Monday, March 16, 2009

republican form of government

One of the legislators I deal with more often than others is a long-time veteran of the statehouse. He is a great guy and we disagree on quite a few policy philosophies. However, I am an entranced observer to watch him in action. He is the Chairman of a committee I often attend, and I've gotten to know him pretty well over the last few years.

He approaches things in what I view the most appropriate manner: He asks how will a proposal impact his constituents first, then, what is the larger philosophical perspective and/or how does the proposal impact other groups. He isn't blinded by that perspective, but it's just the foundation for any consideration he makes. Obviously there are times where he votes for things that a majority of his district may not like, but that is the whole point of the republican (small "R") form of government.

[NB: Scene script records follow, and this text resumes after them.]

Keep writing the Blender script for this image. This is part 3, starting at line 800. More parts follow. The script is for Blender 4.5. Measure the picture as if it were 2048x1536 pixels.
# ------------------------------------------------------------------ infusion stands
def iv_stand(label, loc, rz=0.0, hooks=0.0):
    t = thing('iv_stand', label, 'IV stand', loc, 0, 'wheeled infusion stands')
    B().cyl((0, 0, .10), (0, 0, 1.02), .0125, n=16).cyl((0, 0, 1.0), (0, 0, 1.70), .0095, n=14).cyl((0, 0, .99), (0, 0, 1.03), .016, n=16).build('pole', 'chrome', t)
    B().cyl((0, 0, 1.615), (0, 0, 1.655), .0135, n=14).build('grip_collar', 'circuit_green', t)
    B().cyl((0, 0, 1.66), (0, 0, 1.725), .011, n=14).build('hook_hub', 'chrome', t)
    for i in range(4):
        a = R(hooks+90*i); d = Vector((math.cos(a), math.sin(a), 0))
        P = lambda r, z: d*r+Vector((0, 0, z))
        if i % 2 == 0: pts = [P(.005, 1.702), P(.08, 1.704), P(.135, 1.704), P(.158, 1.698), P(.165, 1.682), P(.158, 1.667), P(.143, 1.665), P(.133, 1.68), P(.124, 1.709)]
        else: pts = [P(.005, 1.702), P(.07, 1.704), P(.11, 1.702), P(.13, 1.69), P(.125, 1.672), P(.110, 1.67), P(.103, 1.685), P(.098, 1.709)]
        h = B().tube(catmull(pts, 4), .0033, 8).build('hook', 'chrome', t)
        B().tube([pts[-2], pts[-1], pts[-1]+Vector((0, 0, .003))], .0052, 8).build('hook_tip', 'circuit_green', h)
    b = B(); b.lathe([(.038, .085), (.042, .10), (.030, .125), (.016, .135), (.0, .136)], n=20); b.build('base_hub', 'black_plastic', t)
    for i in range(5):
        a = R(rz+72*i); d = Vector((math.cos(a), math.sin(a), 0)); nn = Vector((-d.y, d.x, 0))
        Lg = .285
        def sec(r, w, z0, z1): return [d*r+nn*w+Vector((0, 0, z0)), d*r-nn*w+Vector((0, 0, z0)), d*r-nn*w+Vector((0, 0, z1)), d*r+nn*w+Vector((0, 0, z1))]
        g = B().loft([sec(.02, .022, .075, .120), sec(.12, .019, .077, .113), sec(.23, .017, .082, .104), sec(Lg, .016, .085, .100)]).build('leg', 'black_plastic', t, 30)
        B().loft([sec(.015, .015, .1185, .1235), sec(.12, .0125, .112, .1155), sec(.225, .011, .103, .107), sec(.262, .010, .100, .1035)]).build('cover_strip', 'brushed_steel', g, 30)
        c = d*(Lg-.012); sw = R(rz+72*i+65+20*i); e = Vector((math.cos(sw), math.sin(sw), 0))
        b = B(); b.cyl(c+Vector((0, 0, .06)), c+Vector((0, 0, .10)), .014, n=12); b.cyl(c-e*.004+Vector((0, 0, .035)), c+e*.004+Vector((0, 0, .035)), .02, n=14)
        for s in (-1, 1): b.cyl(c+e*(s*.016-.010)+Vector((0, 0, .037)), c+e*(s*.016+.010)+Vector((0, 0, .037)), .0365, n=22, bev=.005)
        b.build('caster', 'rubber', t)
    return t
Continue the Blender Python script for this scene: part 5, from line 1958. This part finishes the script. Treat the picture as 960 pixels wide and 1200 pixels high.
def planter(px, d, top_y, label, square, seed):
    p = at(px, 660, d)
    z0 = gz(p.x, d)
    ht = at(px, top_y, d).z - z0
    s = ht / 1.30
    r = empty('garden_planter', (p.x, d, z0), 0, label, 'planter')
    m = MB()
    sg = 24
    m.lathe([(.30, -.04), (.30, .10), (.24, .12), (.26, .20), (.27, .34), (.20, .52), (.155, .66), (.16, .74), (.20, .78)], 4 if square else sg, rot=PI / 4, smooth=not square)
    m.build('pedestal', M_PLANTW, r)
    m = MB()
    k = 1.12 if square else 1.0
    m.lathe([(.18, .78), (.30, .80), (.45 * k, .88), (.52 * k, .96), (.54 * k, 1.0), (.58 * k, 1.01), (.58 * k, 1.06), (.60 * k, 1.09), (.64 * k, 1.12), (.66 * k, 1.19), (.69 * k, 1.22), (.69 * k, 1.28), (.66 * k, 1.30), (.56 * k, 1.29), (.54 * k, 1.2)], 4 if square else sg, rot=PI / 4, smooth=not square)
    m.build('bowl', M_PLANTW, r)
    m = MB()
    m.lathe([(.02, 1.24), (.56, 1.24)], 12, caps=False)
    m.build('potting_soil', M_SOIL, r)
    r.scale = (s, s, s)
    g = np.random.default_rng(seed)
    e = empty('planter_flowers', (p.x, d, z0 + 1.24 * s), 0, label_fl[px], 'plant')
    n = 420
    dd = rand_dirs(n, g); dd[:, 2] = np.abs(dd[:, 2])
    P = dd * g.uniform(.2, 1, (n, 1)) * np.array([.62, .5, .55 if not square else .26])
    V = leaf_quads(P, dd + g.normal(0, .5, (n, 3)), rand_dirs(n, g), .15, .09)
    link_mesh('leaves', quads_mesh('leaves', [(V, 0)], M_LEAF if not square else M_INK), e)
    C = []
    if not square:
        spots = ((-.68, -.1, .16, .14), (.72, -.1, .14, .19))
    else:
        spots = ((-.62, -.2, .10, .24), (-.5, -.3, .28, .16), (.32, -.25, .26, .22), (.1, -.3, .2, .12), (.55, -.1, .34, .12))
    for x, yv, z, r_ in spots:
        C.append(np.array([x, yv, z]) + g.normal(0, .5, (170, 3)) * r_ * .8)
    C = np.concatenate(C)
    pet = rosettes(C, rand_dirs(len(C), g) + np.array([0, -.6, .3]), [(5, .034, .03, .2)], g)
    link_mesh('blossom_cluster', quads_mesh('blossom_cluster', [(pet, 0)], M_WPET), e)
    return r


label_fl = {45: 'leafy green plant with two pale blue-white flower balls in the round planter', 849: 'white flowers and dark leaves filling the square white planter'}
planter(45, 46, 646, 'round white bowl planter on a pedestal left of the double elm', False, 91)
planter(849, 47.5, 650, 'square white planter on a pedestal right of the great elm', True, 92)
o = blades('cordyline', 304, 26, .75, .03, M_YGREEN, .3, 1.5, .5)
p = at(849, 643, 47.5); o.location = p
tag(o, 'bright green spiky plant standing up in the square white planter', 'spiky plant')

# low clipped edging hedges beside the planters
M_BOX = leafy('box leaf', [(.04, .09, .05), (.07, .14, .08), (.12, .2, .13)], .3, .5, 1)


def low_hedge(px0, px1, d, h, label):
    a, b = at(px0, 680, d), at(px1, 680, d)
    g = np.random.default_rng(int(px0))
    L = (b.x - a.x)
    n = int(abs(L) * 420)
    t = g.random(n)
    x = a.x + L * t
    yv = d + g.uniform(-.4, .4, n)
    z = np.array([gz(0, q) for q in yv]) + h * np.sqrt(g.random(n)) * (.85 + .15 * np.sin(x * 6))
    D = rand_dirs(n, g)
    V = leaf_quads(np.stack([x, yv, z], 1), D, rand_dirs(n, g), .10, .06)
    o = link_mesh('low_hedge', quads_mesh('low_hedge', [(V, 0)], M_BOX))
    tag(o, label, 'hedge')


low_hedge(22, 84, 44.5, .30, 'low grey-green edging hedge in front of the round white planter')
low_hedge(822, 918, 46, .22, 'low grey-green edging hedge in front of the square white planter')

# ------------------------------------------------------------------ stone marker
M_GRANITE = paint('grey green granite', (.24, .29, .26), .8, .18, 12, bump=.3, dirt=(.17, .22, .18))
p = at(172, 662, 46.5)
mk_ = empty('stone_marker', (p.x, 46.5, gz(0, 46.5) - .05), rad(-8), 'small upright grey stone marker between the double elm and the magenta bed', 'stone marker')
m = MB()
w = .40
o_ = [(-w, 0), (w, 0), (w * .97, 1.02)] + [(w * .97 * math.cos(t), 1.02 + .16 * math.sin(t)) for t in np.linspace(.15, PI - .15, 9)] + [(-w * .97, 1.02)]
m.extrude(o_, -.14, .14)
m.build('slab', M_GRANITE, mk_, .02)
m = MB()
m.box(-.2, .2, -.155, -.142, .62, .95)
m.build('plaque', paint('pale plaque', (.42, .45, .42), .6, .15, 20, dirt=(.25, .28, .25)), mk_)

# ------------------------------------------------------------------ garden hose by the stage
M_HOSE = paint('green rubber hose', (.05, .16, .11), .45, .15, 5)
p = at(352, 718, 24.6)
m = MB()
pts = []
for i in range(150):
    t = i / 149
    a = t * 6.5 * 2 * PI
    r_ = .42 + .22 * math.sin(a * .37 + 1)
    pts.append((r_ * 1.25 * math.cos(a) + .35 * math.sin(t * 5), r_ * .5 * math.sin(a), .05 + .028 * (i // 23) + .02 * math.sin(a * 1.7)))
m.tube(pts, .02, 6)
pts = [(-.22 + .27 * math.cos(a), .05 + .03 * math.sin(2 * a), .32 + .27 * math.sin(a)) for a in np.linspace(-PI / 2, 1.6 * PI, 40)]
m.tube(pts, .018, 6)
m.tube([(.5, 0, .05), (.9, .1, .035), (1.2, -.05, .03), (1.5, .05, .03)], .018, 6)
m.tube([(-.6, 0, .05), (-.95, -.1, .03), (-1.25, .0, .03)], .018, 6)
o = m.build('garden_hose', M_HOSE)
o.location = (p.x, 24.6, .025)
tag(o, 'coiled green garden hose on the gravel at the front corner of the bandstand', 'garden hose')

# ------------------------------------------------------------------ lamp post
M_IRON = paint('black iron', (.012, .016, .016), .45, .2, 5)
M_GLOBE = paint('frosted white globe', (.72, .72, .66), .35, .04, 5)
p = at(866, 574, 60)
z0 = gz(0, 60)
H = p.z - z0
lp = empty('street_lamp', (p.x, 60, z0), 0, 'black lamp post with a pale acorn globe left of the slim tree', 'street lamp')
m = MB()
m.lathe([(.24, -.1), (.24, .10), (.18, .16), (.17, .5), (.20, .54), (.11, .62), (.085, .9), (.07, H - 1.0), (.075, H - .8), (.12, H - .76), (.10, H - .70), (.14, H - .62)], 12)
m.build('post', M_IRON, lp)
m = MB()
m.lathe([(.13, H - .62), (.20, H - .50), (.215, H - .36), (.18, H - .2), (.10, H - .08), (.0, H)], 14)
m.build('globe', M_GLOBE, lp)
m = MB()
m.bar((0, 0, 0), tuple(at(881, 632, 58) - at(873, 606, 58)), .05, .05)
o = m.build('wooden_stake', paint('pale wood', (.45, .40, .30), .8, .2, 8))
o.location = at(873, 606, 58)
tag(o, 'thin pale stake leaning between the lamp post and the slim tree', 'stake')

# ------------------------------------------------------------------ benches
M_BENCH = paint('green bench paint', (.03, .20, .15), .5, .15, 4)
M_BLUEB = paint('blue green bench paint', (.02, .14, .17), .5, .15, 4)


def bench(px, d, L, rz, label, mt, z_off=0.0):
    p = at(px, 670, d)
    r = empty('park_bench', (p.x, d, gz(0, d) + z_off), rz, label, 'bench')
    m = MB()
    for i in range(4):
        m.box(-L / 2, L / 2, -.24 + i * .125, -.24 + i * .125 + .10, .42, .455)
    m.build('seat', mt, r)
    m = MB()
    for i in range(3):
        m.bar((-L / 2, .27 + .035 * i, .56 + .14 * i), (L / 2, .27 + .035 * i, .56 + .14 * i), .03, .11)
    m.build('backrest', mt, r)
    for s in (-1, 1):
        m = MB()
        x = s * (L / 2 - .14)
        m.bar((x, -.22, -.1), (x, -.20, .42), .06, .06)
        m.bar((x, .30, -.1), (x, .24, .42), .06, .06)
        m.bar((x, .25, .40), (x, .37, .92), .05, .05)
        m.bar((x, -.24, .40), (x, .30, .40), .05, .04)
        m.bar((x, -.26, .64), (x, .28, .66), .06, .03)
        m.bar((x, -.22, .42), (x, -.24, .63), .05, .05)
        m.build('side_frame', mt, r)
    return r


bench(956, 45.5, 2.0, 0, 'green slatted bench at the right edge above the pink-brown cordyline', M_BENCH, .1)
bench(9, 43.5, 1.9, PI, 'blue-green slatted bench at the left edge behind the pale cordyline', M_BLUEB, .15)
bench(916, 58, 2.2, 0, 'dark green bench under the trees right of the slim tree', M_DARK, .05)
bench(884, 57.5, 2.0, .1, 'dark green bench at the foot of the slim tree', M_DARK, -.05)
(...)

His job is to make decisions for his district.

Legislators have to make tough's their job. They aren't supposed to vote for the majority of their districts, they are supposed to vote based on how it impacts the whole. This legislator does that. I disagree with many of his votes, but at least he votes his conscience.

I've touched on this previously, but, in Indiana at least, many of the bigger votes are based on a caucus or leadership decision. On less controversial issues, legislators generally vote their conscience, but on the big issues, they generally have to go along with the group decision. There are positive and negative aspects to that approach, but generally I think that's a bad thing.

So when I come across a legislator who, even though I disagree with their votes sometimes, is willing to stand his/her ground, I have a great appreciation for them.